Das Wandern mit einem Führer war trotzdem entspannter und vor allem sehr interessant. Edgar wusste vieles zu erzählen und war sehr interessiert, mehr über die Schweiz zu erfahren. Am ersten Tag wanderten wir sechs Stunden durch wunderschöne Wälder. Etwas benommen von all den betörenden Düften erreichten wir auf 3700 Metern über Meer eine Hochebene mit einem Unterstand für Kühe. Dort errichteten wir unser Bett aus Piniennadeln und sammelten Feuerholz.

Wald soweit das Auge reicht
Wald so weit das Auge reicht

Und es hat doch Polizisten auf 4000 MüM

Da wir bereits früh am Nachmittag in unserem Nachtlager angekommen waren, konnten wir noch die Umgegung erkunden und später den schönen Sonnenuntergang geniessen. Dank unseren warmen Schlafsäcken und dem Feuer war die Übernachtung auf dieser Höhe auch nicht allzu kalt. Bis spät in die Nacht trafen noch andere Gruppen an unserem Lagerfeuer ein. Einige davon mit eher rudimentärer Wandererfahrung und ohne jegliche Ausrüstung. Sprich nur mit einer dünnen Trainerjacke bekleidet und ohne Essen… Zum Glück hatten wir genügend Lebensmittel dabei, damit wir etwas abgeben konnten. Den Schlafsack teilten wir dann aber nicht auch noch mit ihnen!
Und dann hockten da plötzlich auch noch zwei guatemaltekische Polizisten am Feuer. Mit Schusswaffen und voller Ausrüstung. Ops, hätten wir wohl doch die Pässe mitnehmen sollen? Es stellt sich jedoch heraus, dass sie nicht wegen möglichen Migranten hier oben waren. Einer unserer Campinggenossen war ein guatemaltekischer Politiker mit seinen Söhnen. Er wollte auch auf dem Vulkan beschützt werden.

Lagerfeuer
Lagerfeuer

Schlussspurt

Am zweiten Tag war es dann nicht mehr weit. Und unser halbjähriges „Höhentraining“ in San Cristóbal hatte wohl doch etwas gebracht. Denn der Aufstieg auf den Gipfel war gar nicht so streng und wir konnten am frühen Morgen unsere Blicke in die Ferne schweifen lassen. Ganz Chiapas lag uns zu Füssen, der Pazifik liess sich erahnen, die Sonne ging genau hinter dem grossen Bruder des Tacaná auf, dem noch etwas höheren Vulkan Tajumulco. Traumhaft die Aussicht, es hat sich gelohnt und wir haben es geschafft…

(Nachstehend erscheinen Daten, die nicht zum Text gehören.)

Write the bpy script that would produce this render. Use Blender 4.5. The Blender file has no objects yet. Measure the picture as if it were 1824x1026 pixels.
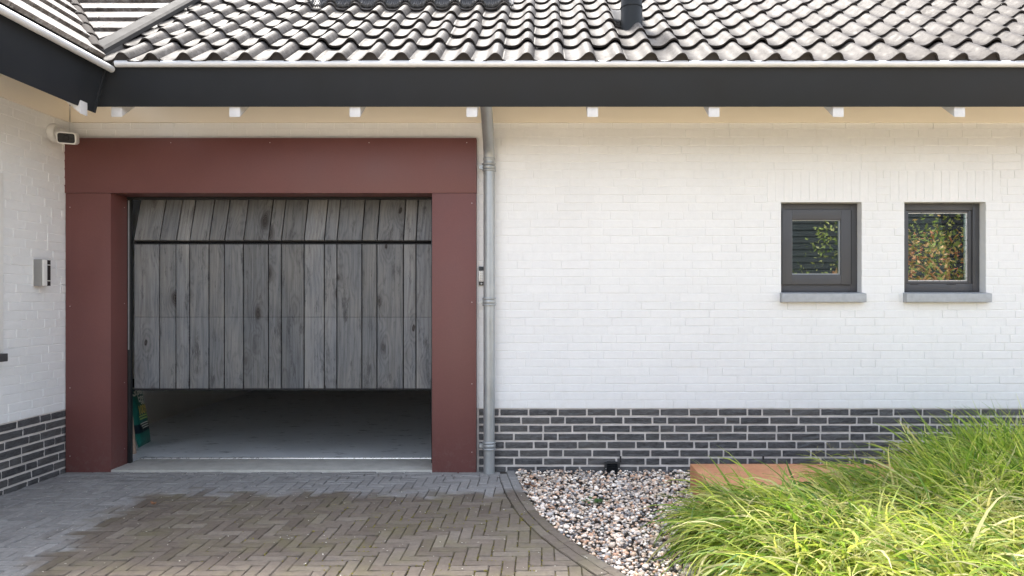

Aussicht vom Gipfel des Vulkans
Aussicht vom Gipfel des Tacaná Richtung Guatemala und Vulkan Tajumulco

…zumindest die Hälfte. Denn das Happige am ganzen Ausflug war eigentlich vor allem, wieder runter zu kommen. Unión Juárez wollte und wollte nicht näher kommen. Dieser Abstieg bescherte uns dann auch den Muskelkater der nächsten paar Tage.

Was bleibt?

Nebst dem Muskelkater? Die Erinnerung an ein tolles Erlebnis. Die Achtung vor der lokalen Bevölkerung, die täglich die Hänge des Tacaná rauf- und runterlaufen. Oft mit Plastiksandalen an den Füssen und wahnsinnigen Lasten auf den Schultern. Brennholz müssen sie von weither zu ihren Hütten schleppen. Und jede Coca Cola tragan sie stundenlang rauf, um es trinken zu können (was sie nicht davon abhält, viel davon zu trinken).
Was bleibt ist auch die Erinnerung an die Pflanzenvielfalt an diesem Berg. Bis fast zuoberst läuft man durch den duftenden Wald und kann sich kaum sattsehen und -riechen an der Vegetation.
Was bleibt ist auch der Ärger über das Verhalten vieler Wanderer die hinter sich eine Abfallstrasse zurücklassen. Und was auch bleibt, ist ein klein wenig Stolz, dass wir nun auch mal auf einem Viertausender waren. Nun können wir unseren Bergfreunden in der Schweiz auch mal etwas erzählen ;-).